In these early railroad years, when the Trans-Siberian was being built and just after, a lot of people from the American Midwest traveled in and wrote books about Siberia. As a Midwesterner myself, I pause to take note of this phenomenon. Adventurous sorts from Illinois and Indiana made trips by land, river, and rail, mostly for business but some for pleasure. The number of travelers from the state of Ohio alone is statistically off the charts. In 1898, John Wesley Bookwalter, an Ohio businessman, went on a summer journey of some length; his
Siberia and Central Asia
(1899) “intelligently comments on every aspect of life and includes hundreds of photographs,” says a bibliography. (Bookwalter later ran for governor of Ohio.) George Frederick Wright, a professor at Oberlin College, published
Asiatic Russia
in 1902, about his trip of the previous year. Senator Albert J. Beveridge, of Indiana, went through European Russia, Siberia, and Manchuria to write his
The Russian Advance
(1903). Beveridge was born in Ohio. Henry C. Rouse, president of the Missouri, Kansas and Texas Railway, rode the Trans-Siberian in 1903 and wrote about it for the
New York Evening Post
. He also was born in Ohio. Ohio-born William Wheeler’s
The Other Side of the Earth
, about his Siberian train trip (“extremely superficial,” in the opinion of another bibliography), appeared in 1913.
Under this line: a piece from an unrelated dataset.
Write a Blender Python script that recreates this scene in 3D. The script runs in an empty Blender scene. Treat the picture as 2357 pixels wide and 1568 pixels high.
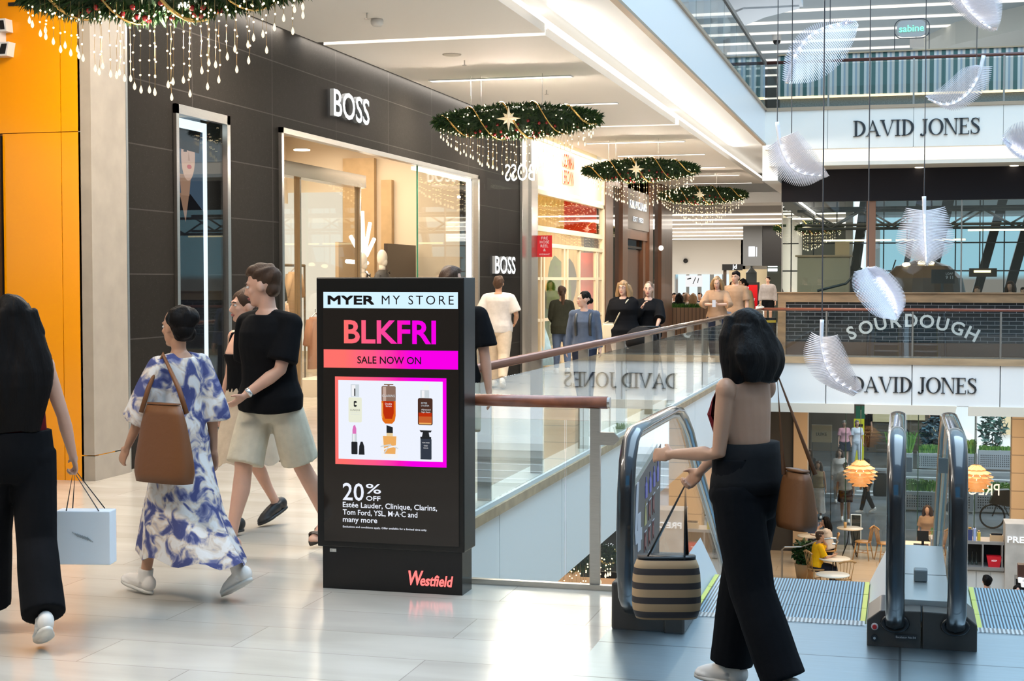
import bpy, bmesh, math, random
from mathutils import Vector, Matrix, Euler
import numpy as np
PI = math.pi
random.seed(7)
scn = bpy.context.scene
COL = scn.collection
# ---------------------------------------------------------------- camera
cam_d = bpy.data.cameras.new('camera'); cam = bpy.data.objects.new('camera', cam_d); COL.objects.link(cam)
cam_d.sensor_width = 36.0; cam_d.lens = 3434.0/2357.0*36.0
cam.location = (0, 0, 1.70)
cam.rotation_euler = Euler((math.radians(90-2.318), 0, math.radians(14.709)), 'XYZ')
cam_d.clip_end = 300; cam_d.clip_start = .05
cam_d.dof.use_dof = False
scn.camera = cam
# ---------------------------------------------------------------- view, world
scn.view_settings.view_transform = 'Standard'; scn.view_settings.look = 'None'
scn.view_settings.gamma = 1.0; scn.view_settings.use_curve_mapping = False
scn.view_settings.exposure = 0.0
scn.cycles.use_denoising = True
scn.cycles.max_bounces = 10; scn.cycles.diffuse_bounces = 3; scn.cycles.glossy_bounces = 4
scn.cycles.transmission_bounces = 8; scn.cycles.transparent_max_bounces = 24
scn.cycles.sample_clamp_indirect = 6.0
scn.cycles.caustics_reflective = False; scn.cycles.caustics_refractive = False
W = bpy.data.worlds.new('sky'); scn.world = W; W.use_nodes = True
wn = W.node_tree; wn.nodes.clear()
w_out = wn.nodes.new('ShaderNodeOutputWorld'); w_bg = wn.nodes.new('ShaderNodeBackground')
w_tc = wn.nodes.new('ShaderNodeTexCoord'); w_sep = wn.nodes.new('ShaderNodeSeparateXYZ'); w_r = wn.nodes.new('ShaderNodeValToRGB')
wn.links.new(w_tc.outputs['Generated'], w_sep.inputs[0]); wn.links.new(w_sep.outputs['Z'], w_r.inputs[0])
w_r.color_ramp.elements[0].position = 0.0; w_r.color_ramp.elements[0].color = (.30, .27, .24, 1)
w_r.color_ramp.elements[1].position = 0.75; w_r.color_ramp.elements[1].color = (.36, .62, 1.0, 1)
e = w_r.color_ramp.elements.new(0.18); e.color = (.50, .76, .90, 1); e = w_r.color_ramp.elements.new(.004); e.color = (.42, .74, .88, 1)
wn.links.new(w_r.outputs[0], w_bg.inputs[0]); w_bg.inputs[1].default_value = 0.95
wn.links.new(w_bg.outputs[0], w_out.inputs[0])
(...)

That’s five people from Ohio visiting and writing about Siberia in the space of fifteen years, or an average of one Ohioan every three years. How can this oddity be explained? Were these people all inspired in their youth by stories about George Kennan, and did they want to be like
him? Or did the official closing of the American frontier at the end of the nineteenth century make them restless and eager to see some even wilder place, the “Wild East,” said to resemble the now vanished Wild West in many ways? Or perhaps something unknown in the flat, open landscape of the middle of America produces in a few of its citizens a strange affinity for the vastnesses of Russia. Maybe that happened to me; in any case, I am now at least the seventh person from Ohio to travel in and write about Siberia.